Siirt’ten Adana’ya göç
Memleketi Siirt’ten ayrılmak mecburiyetinde kaldığını belirten Alağaş, göç etmek zorunda bırakıldığı Adana’da ise ayakta kalabilmek için birçok zorlukla mücadele ettiğini söyledi. Adana’ya ilk geldiği yıllarda çadırda kaldıklarını, daha sonra ev alabildiklerini ifade eden Alağaş, “İnsanın kendi topraklarından ayrılması kadar zor bir durum yoktur. Kendi yurdumuzda çiftlik sahibi iken, buralarda başkalarının işçisi olduk. Bu durum da zordur ama beni en çok memleket hasreti zorladı. Memleket hasreti üzerine dengbêj oldum. Köyümden çıkıp geldiğimi Adana’da bestelediğim dengbêjlerim oldu. Ülke hasreti, kardeş hasreti, toprak hasreti beni buna yönlendirdi. Toprağıma olan hasreti kilamlarla seslendirerek, biraz da olsun rahatlıyorum” dedi.
‘Toplumdaki algı yanlış’
Dengbêjliğin asıl yaratıcılarının kadınlar olduğunu söyleyen Alağaş, toplumdaki yanlış algının önüne geçilmesini istedi. “Kadınlar hem toplumsal hem de kişisel duyguları daha fazla anlamlandırıyor” diyen Alağaş, “Kadınlar, tarihten bu yana öldürülen çocukları, kardeşleri, halkı, yurdu üzerine kilamlar söyleyerek, yaşananları anlamlandırabilmişlerdir. Onun için dengbêjlik kadın işidir. Çünkü kadınlar acıyı daha derinden anlamlandırıyor” diye belirtti.

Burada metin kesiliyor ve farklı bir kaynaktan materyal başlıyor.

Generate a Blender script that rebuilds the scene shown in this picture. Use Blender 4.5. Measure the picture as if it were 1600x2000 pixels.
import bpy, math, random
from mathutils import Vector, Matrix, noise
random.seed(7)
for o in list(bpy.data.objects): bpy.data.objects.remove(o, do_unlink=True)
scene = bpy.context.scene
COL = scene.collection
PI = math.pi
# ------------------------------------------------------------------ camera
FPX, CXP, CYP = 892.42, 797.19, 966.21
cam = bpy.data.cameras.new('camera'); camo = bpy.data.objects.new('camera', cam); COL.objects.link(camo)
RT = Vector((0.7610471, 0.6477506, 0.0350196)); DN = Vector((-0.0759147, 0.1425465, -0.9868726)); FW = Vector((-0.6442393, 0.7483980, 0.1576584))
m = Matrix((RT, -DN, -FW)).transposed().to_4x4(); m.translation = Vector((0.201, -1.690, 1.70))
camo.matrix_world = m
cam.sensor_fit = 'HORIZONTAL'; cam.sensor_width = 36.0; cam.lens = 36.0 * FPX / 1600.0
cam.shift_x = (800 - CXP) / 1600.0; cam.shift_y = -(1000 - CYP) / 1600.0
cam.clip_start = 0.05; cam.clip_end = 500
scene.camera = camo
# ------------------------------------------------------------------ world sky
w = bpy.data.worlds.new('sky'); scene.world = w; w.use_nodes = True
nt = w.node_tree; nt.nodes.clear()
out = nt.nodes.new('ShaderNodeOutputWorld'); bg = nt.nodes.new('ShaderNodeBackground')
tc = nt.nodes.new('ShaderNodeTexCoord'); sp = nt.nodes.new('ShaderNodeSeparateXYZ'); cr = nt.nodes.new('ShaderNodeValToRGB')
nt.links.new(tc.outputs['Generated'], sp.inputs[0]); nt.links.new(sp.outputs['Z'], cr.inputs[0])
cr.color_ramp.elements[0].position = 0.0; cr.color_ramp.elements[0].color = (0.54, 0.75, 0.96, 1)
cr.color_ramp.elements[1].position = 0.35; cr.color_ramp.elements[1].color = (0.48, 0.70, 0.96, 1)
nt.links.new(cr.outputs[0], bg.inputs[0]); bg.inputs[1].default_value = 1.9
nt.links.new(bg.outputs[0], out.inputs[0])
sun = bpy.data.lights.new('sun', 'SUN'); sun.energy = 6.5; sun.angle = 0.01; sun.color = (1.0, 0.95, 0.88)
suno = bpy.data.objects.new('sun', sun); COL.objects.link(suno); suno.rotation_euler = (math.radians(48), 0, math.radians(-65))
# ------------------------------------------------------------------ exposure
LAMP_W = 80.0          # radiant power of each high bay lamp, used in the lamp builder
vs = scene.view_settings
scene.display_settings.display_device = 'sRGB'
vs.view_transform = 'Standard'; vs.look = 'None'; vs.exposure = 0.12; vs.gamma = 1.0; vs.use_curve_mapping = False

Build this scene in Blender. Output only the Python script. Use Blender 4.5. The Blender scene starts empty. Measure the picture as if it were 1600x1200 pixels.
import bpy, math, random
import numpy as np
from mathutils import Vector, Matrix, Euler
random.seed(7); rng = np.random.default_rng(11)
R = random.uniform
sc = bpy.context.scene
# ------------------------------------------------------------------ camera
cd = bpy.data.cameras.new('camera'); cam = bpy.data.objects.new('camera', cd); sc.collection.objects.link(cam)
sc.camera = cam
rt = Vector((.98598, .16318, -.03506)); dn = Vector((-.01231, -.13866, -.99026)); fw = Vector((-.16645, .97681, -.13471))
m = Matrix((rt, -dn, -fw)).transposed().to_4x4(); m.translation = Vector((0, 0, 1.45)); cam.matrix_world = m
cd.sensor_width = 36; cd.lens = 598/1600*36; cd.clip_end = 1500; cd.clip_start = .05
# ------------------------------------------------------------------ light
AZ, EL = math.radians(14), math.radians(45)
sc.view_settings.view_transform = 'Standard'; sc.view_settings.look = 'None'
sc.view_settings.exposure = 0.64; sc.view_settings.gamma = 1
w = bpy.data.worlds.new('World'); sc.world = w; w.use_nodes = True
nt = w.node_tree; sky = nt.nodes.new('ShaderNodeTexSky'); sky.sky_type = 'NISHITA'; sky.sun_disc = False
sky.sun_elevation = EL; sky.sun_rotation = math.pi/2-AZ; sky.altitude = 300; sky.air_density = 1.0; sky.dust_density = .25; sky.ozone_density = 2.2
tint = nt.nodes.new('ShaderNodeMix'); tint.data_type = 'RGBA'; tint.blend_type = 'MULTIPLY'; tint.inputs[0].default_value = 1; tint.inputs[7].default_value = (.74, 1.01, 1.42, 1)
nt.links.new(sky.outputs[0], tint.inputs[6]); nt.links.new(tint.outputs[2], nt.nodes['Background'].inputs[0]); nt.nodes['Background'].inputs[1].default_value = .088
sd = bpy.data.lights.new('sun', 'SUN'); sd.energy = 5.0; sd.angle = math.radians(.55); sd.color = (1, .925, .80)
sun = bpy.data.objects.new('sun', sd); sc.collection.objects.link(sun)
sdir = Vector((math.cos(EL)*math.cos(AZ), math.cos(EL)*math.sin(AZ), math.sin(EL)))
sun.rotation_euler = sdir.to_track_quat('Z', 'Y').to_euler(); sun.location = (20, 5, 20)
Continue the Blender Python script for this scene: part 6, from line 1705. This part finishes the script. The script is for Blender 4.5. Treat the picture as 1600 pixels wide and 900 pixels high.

Toplumsal cinsiyet rollerinin en keskin olduğu dönemlerde bile Kürt kadınların kilamlarla kendini var ettiğini belirten Alağaş, özellikle son yıllarda kadın dengbêjlerin artmasının umut verdiğini dile getirdi. Alağaş, “Kadınların cemaat içinde dengbejlik yapması zahmetliydi ama bunlar aşıldı. Bu konuda ailem, beni engellemedi hatta sürekli destek verdi. Tekrar ediyorum ilk kilamları kadınlar söylemiş erkekler onlardan alıp söylemeye devam etmişlerdir” ifadelerini kullandı.
Dengbêjlik hafızadır
Dengbêjliğin hafızayla ilişkisine dair ise Alağaş, şunları söyledi: “Her kilamlarımda memleketimde yaşanan olayları, baskınları, sürgünleri, çocukluğumu, tekrar tekrar hatırlıyorum. Geçmişte yaşanan tüm olaylar gözümün önüne geliyor. Yine kültürümüzü, yaşayış şeklimiz, evlerimizin yapısı, çocukluğumun geçtiği tüm sokakları tekrar hatırlıyorum. Böylelikle doğup büyüdüğüm memleketimi gözlerimin önüne getiriyorum. Bu da unutmama engel oluyor. Ölene kadar da aklımdan gitmeyecek.”
Kadınlar daha çok söylesin
Bir kadının sorunlarını en iyi ve en yoğun biçimde kilamlarla anlattığını tekrarlayan Alağaş, şöyle devam etti: “Dengbêjlik kadının serhildanıdır. Kürtlerin tarihi dengbêjikle aktarılıyor. Kadınlar yaşadıkları acılara karşı klamlarla seslerini yükseltiyor. Sesi dengbêjliğe yatkın tüm kadınlar söylesin. Toplumun içinde, cemaatlerde söylesinler. Kültürlerini, tarihlerini unutmamaları için söylemeleri gerekiyor. Dengbêjlik kötü bir şey değildir. Dengbêjlik Kürtlerin dili ve kültürüdür.”